Por Juan Pablo Espinosa Arce
Académico Universidad Alberto Hurtado y Universidad Católica de Chile, Educador y Teólogo
Vivimos en la época del cansancio. Vivimos en medio del ajetreo de los medios de transportes, de la inmediatez de las redes sociales, de considerar todo urgente pero nada importante. Autores como el filósofo coreano Byung-Chul Han nos dicen que ésta es la época donde prima la sociedad del rendimiento: tu puedes hacer todo lo que quieras. Pero este modelo de convivencia social tiene un problema: genera gente estresada y que cuando ven que los proyectos no les resultan, se sienten fracasadas. Vivimos todo hacia afuera, pero también ejercemos una fuerte violencia contra nuestro yo más interno. Y entonces, en medio de este caos social-afectivo-emocional, ¿qué salida podemos encontrar para volver a mirar el mundo de una manera nueva? Quisiera proponer una clave para, en lo cotidiano, volver a mirar lo esencial, a abrazar una vida perfectamente imperfecta, a danzar al compás de una música más lenta: cultivar el jardín de la interioridad.

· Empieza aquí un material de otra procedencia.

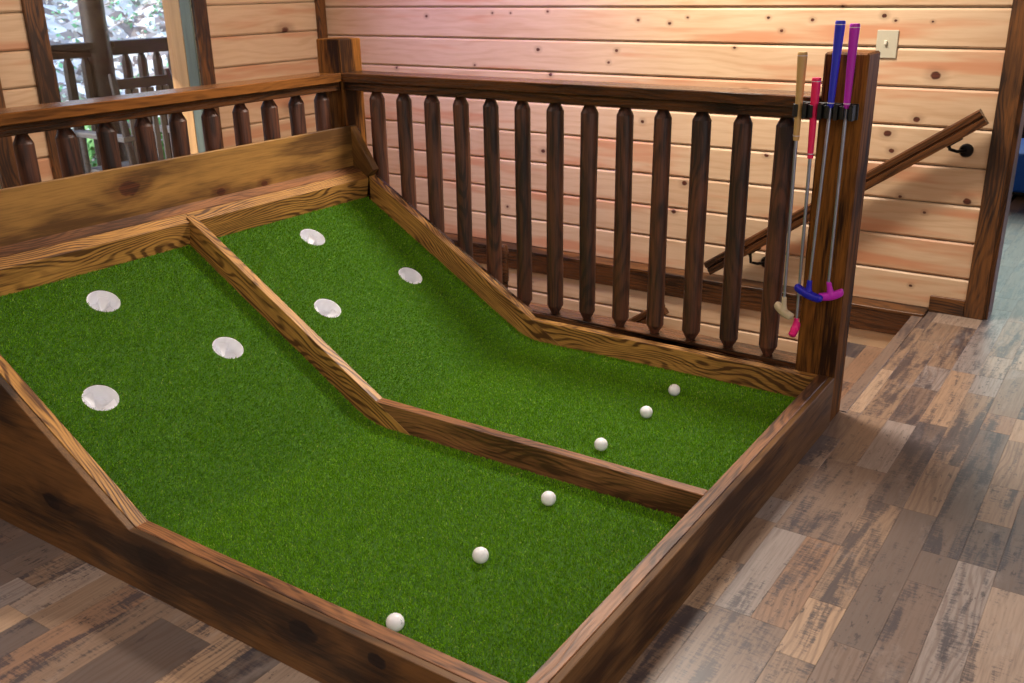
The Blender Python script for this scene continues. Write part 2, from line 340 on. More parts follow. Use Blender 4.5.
# ================================================================== SETTING
# ---- floor slab and laminate pieces
bm = bmesh.new()
bm_box(bm, XW, 4.2, -6, .172, -.2, -.0085); bm_box(bm, XE-.02, 4.2, .172, 7, -.2, -.0085); bm_box(bm, XW, XE-.02, YW+.13, 7, -.2, -.0085)
floor = link('floor', from_bm('floor', bm), M['darkfab']); tag(floor, 'mottled brown and grey laminate plank floor', None, None, 'structure')
def plank_mesh(x0, x1, y0, y1, tone, seed, wear, z0=-.008, z1=0., gx=.0002, gy=.0002):
    bm = bmesh.new(); bm_box(bm, x0+gx, x1-gx, y0+gy, y1-gy, z0, z1); bev(bm, .0004)
    me = from_bm('plank', bm); a = me.color_attributes.new('tone', 'FLOAT_COLOR', 'POINT')
    a.data.foreach_set('color', [tone, seed, wear, 1.]*len(me.vertices)); return me
SW = .0955
pieces = []
rr = random.Random(21)
def solid(cx, cy):   # is there floor at this place
    if cx < XW or cx > 4.2 or cy > 7 or cy < -6: return False
    if cx < XE and .172 < cy < YW+.13: return False
    return True
k0 = -40
for k in range(k0, 22):           # boards of two strips
    xa = .124+k*2*SW
    y = -6+rr.random()*.8
    while y < 7:
        L = rr.uniform(.8, 1.25)
        segs = []
        for side in (0, 1):
            yy = y
            while yy < y+L-.01:
                l = min(rr.choice([.25, .36, .5, .65, .9]), y+L-yy)
                if y+L-yy-l < .12: l = y+L-yy
                segs.append((xa+side*SW, xa+side*SW+SW, yy, yy+l)); yy += l
        if rr.random() < .34: segs = [(xa, xa+2*SW, y, y+L*.55), (xa, xa+SW, y+L*.55, y+L), (xa+SW, xa+2*SW, y+L*.55, y+L)]
        pieces += segs; y += L
cand = []; rest = []
for (x0, x1, y0, y1) in pieces:
    # clip against the stairwell and walls
    if x0 < XW or x1 > 4.2: continue
    if x0 < XE:
        if x1 > XE+.001:
            if y1 > .172:
                x0c = XE
                if y0 < .172: rest.append((x0, x1, y0, .172)); y0 = .172
                x0 = XE
                if y1-y0 < .02: continue
        else:
            if y0 < .172 < y1: y1 = .172
            elif .172 <= y0 < YW+.13:
                if y1 <= YW+.13: continue
                y0 = YW+.13
    if y0 >= 7: continue
    y1 = min(y1, 7)
    if x1-x0 < .004: continue
    under = (x1 < .05 and x0 > -2.1 and y0 > -1.9 and y1 < .17)
    pr = [project((x, y, 0)) for x in (x0, x1) for y in (y0, y1)]
    ok = not under and all(p for p in pr) and any(-5 < p[0] < 1029 and -5 < p[1] < 688 for p in pr) and (y1 < -1.9 or x0 > 0)
    if ok:
        area = abs((pr[0][0]-pr[3][0])*(pr[1][1]-pr[2][1])-(pr[0][1]-pr[3][1])*(pr[1][0]-pr[2][0]))/2
        cand.append((area, x0, x1, y0, y1))
    else: rest.append((x0, x1, y0, y1))
cand.sort(reverse=True)
for c in cand[280:]: rest.append(c[1:])
TONES = [.05, .1, .2, .25, .4, .42, .6, .8, .75, 1., .3, .35, .9]
def tone_of(): return rr.choice(TONES)+rr.uniform(-.04, .04), rr.random(), rr.random()
for _, x0, x1, y0, y1 in cand[:280]:
    t_, s_, w_ = tone_of()
    link('plank', plank_mesh(x0, x1, y0, y1, t_, s_, w_), M['floor'], floor)
V = []; F = []; Cc = []
for (x0, x1, y0, y1) in rest:
    t_, s_, w_ = tone_of(); b = len(V); g = .0002
    V += [(x0+g, y0+g, 0), (x1-g, y0+g, 0), (x1-g, y1-g, 0), (x0+g, y1-g, 0), (x0+g, y0+g, -.008), (x1-g, y0+g, -.008), (x1-g, y1-g, -.008), (x0+g, y1-g, -.008)]
    F += [(b, b+1, b+2, b+3), (b, b+4, b+5, b+1), (b+1, b+5, b+6, b+2), (b+2, b+6, b+7, b+3), (b+3, b+7, b+4, b)]; Cc += [t_, s_, w_, 1.]*8
me = bpy.data.meshes.new('more_planks'); me.from_pydata(V, [], F); a = me.color_attributes.new('tone', 'FLOAT_COLOR', 'POINT'); a.data.foreach_set('color', Cc)
tag(link('more_planks', me, M['floor'], floor), kind='stuff')
# stair nosing strip
def toned(name, parent, x0, x1, y0, y1, z0, z1, tone, seed, wear):
    me = plank_mesh(x0, x1, y0, y1, tone, seed, wear, z0, z1); me.name = name
    return link(name, me, M['floor'], parent)
toned('nosing_strip', floor, XE-.025, XE+.022, .174, YL-.02, -.03, .003, .24, .3, .5)
# ---- staircase going down towards the far left
stairs = empty('staircase', (XE, .8, -.2), 'laminate covered stairs going down behind the balcony railing', None, None, 'structure')
for i in range(11):
    z = -.19*(i+1); x1 = XE-.02-.27*i; x0 = x1-.27
    link('riser', (lambda b: (bm_box(b, x1-.018, x1, .174, YL, z, z+.19-.03), from_bm('riser', b))[1])(bmesh.new()), M['pine'], stairs)
    if i < 3:
        for j in range(3):
            yb = .174
            while yb < YL-.02:
                l = min(rr.choice([.3, .45, .6]), YL-yb)
                if YL-yb-l < .1: l = YL-yb
                t_, s_, w_ = tone_of()
                toned('tread_board', stairs, x0-.02+j*.0967, x0-.02+(j+1)*.0967, yb, yb+l, z-.02, z, t_, s_, w_); yb += l
    else: toned('tread', stairs, x0-.02, x1, .174, YL, z-.02, z, .3, rr.random(), .5)
world_board('wall_stairwell_front', None, M['plain'], XW, XE-.02, .12, .17, -2.4, -.21, 0); tag(bpy.data.objects['wall_stairwell_front'], kind='structure')
world_board('wall_stairwell_end', None, M['plain'], XE-.02, XE+.1, .12, YL, -2.4, -.21, 0); tag(bpy.data.objects['wall_stairwell_end'], kind='structure')
world_board('floor_lower', None, M['darkfab'], XW, XE, .12, YL, -2.45, -2.4, 0); tag(bpy.data.objects['floor_lower'], kind='structure')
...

“Cuando uno gusta y siente internamente está dando espacio a formas nuevas de vivir, ya no dominadas por el “principio del rendimiento”, sino que animadas por lo sutil, por la apertura a lo nuevo, a disfrutar el asombro y lo cotidiano”.
¿Qué es la interioridad? Recurriré a la expresión de Ignacio de Loyola: sentir y gustar internamente. Mirar la realidad desde la conciencia de un yo interno que es dinámico, que crece, retrocede, camina lento y rápido, de un yo interno que no es sólo blanco y negro, sino que está tapizado de una gama más amplia de colores. Mi interioridad es un espacio donde, por fe, creemos que Dios habita. Esto es lo que se llama conciencia (literalmente: tener conocimiento). Y porque Dios mora en este espacio íntimo es que nuestra interioridad es sagrada. Nuestro yo interno es un espacio escondido, adentrado en el Misterio, no perceptible al primer golpe de vista. Para entrar al jardín de la interioridad hemos de ser capaces de tener una disposición de vida especial que nos permita reconocer que el alma, que nuestro espíritu, que nuestras emociones y sentimientos están en constante actividad. Cuando uno gusta y siente internamente está dando espacio a formas nuevas de vivir, ya no dominadas por el “principio del rendimiento”, sino que animadas por lo sutil, por la apertura a lo nuevo, a disfrutar el asombro y lo cotidiano. La interioridad, por tanto, no es una cuestión propia de místicos y santos, sino que es una dimensión humana profundamente cotidiana. Todos los días vamos ejerciendo nuestra interioridad: amar, llorar, pensar, crear, orar…
Pero ejercitar la vida interior es un arte, un cultivo. Hay que aprender de los ciclos de nuestra historia; es necesario sopesar y discernir continuamente cuál es el propósito que le estoy dando a mi vida. Somos un proyecto, literalmente, seres lanzados a un MÁS. Estamos como en una catapulta que se tensa y nos arroja a otros espacios. La tensión se denomina pasado, presente y futuro, la tensión es la historia, la tensión es vivir en la dinámica del cultivo, de entender cuándo es el tiempo de preparar la tierra, de sembrar, podar y cosechar. Eso hace un hortelano en su jardín. Conoce su tierra, sabe dónde lanzar su semilla y sabe recoger a su tiempo, pero también sabe que puede ocurrir que la semilla no produzca fruto. Ahí nuevamente debe aprender a discernir.
Entrar en el jardín, reconocer la vulnerabilidad de ese mismo jardín, entender que a veces las flores por más que las cuidemos sufrirán las consecuencias de las heladas y de infecciones. Este reconocimiento y las formas de superar los momentos de crisis hablan de un discernimiento cristiano maduro. Y es maduro en tanto cuanto debemos comprender que el jardinero siempre es Dios. Dios nos ha amado primero y nos ha invitado a construir un buen jardín donde la vida crece siempre nueva. El primer movimiento del amor es de Dios, y nosotros podemos responder o no responder a él. El cultivo de la interioridad pasa también por esta madurez de fe, la cual es siempre una decisión libre, consciente y responsable.
Cuando en medio de nuestras sociedades cansadas, saturadas de información, de estímulos y de ruidos espirituales sintamos que las fuerzas ya no dan para más, tengamos la sabiduría de volver una y otra vez al jardín de la interioridad, de la espiritualidad, de la búsqueda armoniosa de un Dios que nos ayuda a podarnos de todo aquello que nos deshumaniza. La profunda amistad con el Dios jardinero nos transformará paulatinamente en jardineros y jardineras que cultiven una tierra buena, bella y verdadera.